How does Cosmic-Ray Neutron Sensing work?
An overview of the technology¶
How does it work?¶
A Cosmic-Ray Neutron Sensor (CRNS) is a passive sensor that detects neutrons passing through it. So whilst we think of it as a soil moisture sensor, what it actually senses is neutrons. Neutrons are omnipresent on Earth and get created by the natural cosmic background radiation. Deep in the soil, cosmic ray interactions lead to the production of so-called epithermal (or fast) neutrons. These fast neutrons get slowed down when they crash into with atoms in their path. Hydrogen, owing to it's size and weight, has the greatest influence on the number of neutrons which become thermalised (or to put it another way - the number of fast neutrons that are "slowed down"). As our CRNSs are primarily detecting neutrons in the epithermal/fast range, this leads to a strong inverse releationship between the count rate of the sensor, and the amount of soil moisture in the surrounding the sensor.
One of the key benefits of a CRNS is that it estimates the so-called "field scale" of soil moisture at root-zone depths, capturing soil moisture dynamics at a scale bridging the gap between more traditional point scale sensors, and coarser satellite remote sensing soil moisture products.

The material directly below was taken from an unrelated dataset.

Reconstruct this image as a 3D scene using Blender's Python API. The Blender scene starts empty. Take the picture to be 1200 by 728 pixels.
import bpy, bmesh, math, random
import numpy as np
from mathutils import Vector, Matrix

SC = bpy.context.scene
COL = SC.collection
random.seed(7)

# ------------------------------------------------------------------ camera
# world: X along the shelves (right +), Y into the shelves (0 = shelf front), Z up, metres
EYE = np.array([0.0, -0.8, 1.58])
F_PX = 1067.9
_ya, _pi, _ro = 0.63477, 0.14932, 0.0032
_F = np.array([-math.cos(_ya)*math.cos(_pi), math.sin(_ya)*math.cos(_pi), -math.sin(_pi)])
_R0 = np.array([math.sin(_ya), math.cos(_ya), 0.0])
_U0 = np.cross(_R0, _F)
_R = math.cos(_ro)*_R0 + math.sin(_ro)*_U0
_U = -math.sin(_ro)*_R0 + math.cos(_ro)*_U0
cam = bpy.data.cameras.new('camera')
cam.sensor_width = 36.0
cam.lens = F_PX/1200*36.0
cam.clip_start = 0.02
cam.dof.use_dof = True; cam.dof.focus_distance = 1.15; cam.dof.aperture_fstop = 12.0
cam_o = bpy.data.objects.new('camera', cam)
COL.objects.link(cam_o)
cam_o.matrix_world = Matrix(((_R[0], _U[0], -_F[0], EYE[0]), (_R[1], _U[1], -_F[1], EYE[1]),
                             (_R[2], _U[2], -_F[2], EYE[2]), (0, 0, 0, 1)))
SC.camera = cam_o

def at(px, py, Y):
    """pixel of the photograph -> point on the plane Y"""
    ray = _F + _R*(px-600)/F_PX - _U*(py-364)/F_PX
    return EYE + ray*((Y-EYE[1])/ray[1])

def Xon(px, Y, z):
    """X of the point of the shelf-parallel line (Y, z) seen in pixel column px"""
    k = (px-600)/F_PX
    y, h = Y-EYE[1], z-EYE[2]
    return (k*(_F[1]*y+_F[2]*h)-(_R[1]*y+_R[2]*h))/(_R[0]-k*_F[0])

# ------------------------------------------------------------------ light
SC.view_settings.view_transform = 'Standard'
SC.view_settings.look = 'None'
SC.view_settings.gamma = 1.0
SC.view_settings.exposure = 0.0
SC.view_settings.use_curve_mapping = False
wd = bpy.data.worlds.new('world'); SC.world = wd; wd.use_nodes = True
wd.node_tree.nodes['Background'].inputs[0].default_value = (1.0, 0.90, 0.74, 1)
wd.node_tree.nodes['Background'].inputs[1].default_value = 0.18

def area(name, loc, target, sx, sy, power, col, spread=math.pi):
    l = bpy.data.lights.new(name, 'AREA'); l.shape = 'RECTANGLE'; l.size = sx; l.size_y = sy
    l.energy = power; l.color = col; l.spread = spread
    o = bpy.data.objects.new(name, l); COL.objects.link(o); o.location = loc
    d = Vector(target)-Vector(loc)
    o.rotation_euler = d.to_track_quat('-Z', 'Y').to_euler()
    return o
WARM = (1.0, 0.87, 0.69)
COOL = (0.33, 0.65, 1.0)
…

So more neutrons equals less soil moisture?¶
Not quite. There are other influences on the epithermal neutron count rate. One of the main goals in CRNS data processing is to remove this additional noise from the signal. After this we are left with only the changes in neutron count rates, representing changes in soil moisture. Over the years our understanding of how to process CRNS has grown and changes (and continues to do so). This means that by now there are mutliple ways to apply some of these corrections. In neptoon we provide all the published methods for neutron corrections so that users can choose what processing steps to apply. We are also working with the CRNS community to present a best practice configuration file so users can get going quickly without becoming experts in CRNS (more on this in the configuration section).
Anything else?¶
Yes, like all data processing workflows there are multiple steps to achieve the best outcome.
Sensor Calibration¶
To calibrate a sensor we need to find the N0 number. This is the theoretical number of neutrons that would be counted if there was no soil moisture at all (due to the inverse nature this is the highest count rate we would expect). This is often achieved by taking samples in the footprint of the sensor and using oven drying method (for maximum accuracy!). We then weight these samples according to the latest understanding (Schrön et al., 2017), and compare this to the count rate during the calibration campaign. This might seem a little complicated, but we provide easy to use methods in neptoon for this.
Quality Assessment¶
We also need to do some Quality Assessment on our data to ensure we are only correcting good data. For this we use SaQC as our backend, integrating it directly into neptoon. This means we can focus on neutron correction methods and leave the quality assessment methods to the experts.
Uncertainty estimation¶
Neutron count rates follow poisson statistics, with regards to their uncertainty. That means there is an inherent uncertainty which it's important to be aware of. In neptoon we calculate this and produce upper and lower bounds to soil moisture estimates.
Data Smoothing¶
To address noise in the signal its often a good idea to do some data smoothing.